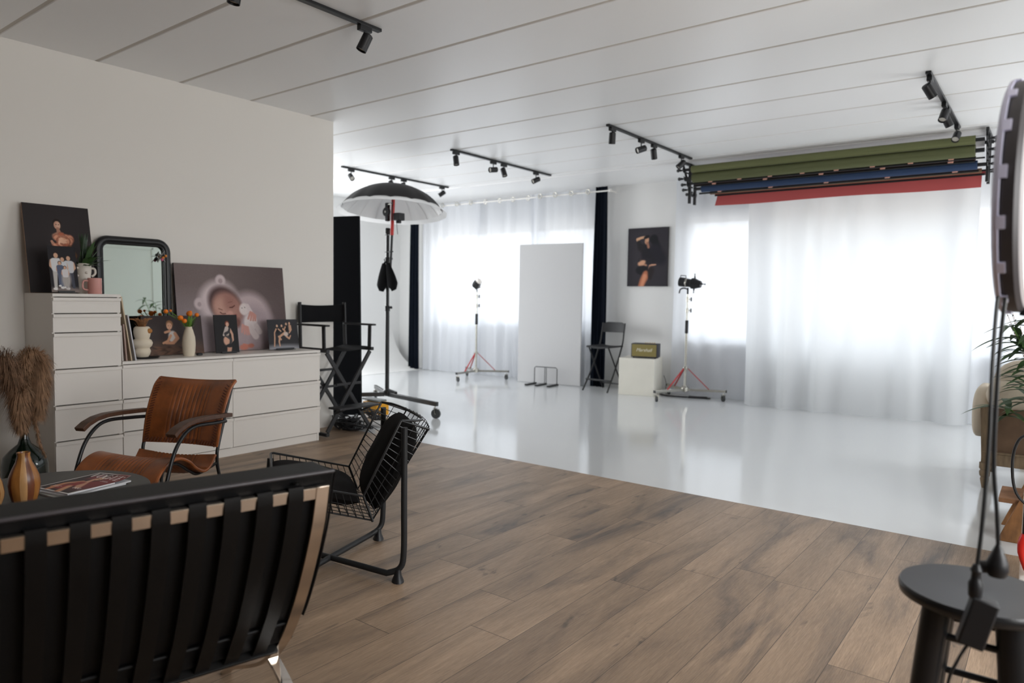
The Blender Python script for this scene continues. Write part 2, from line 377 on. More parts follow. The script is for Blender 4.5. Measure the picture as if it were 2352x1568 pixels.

==

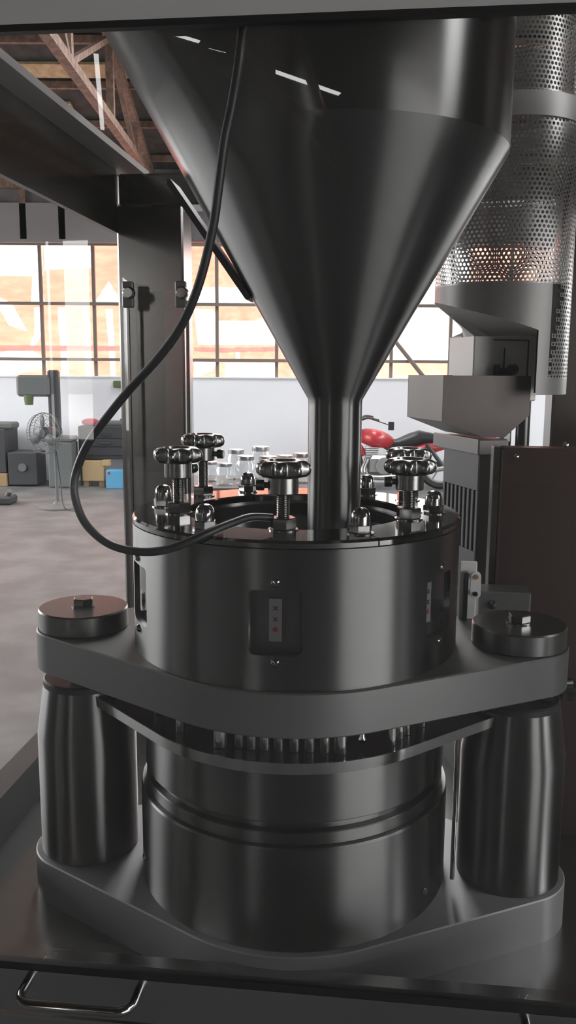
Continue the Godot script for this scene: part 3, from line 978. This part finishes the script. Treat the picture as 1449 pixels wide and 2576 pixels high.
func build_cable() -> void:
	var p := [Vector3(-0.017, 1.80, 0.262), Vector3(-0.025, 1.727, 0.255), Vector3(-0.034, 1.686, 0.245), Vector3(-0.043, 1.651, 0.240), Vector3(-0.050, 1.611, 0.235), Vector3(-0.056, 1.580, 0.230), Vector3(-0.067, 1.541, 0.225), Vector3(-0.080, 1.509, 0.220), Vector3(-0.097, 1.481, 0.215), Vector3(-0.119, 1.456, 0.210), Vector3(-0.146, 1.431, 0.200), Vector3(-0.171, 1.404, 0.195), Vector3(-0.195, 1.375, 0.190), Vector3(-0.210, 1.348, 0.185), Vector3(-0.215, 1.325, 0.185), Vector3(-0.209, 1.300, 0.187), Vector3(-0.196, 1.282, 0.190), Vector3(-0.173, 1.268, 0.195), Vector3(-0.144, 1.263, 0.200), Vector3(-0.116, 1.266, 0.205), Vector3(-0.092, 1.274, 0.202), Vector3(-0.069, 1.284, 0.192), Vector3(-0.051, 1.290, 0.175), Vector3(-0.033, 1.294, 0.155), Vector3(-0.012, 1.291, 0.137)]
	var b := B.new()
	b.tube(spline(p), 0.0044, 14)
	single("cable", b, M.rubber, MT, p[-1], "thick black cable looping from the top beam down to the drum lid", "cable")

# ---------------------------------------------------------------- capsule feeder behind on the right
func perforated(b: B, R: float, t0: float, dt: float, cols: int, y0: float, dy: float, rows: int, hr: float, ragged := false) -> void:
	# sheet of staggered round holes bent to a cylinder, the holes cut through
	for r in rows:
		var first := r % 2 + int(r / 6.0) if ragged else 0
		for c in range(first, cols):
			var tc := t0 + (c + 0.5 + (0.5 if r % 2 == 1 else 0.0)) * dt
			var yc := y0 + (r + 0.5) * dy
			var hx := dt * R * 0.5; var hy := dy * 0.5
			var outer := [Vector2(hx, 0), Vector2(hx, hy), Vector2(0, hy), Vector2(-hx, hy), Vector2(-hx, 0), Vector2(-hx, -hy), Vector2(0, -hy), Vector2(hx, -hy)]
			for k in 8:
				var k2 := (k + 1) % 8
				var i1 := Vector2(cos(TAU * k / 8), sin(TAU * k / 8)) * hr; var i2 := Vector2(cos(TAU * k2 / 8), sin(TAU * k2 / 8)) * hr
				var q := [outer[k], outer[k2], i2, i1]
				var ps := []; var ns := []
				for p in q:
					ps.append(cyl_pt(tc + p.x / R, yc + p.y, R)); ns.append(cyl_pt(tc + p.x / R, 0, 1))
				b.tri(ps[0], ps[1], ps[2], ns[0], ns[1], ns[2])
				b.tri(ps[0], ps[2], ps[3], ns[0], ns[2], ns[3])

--

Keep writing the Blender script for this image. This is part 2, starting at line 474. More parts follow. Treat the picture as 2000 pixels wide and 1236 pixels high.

> **Description of the task**: Report how many lines in the records above contain the word "picture", giving only the number.

> **Result**: 3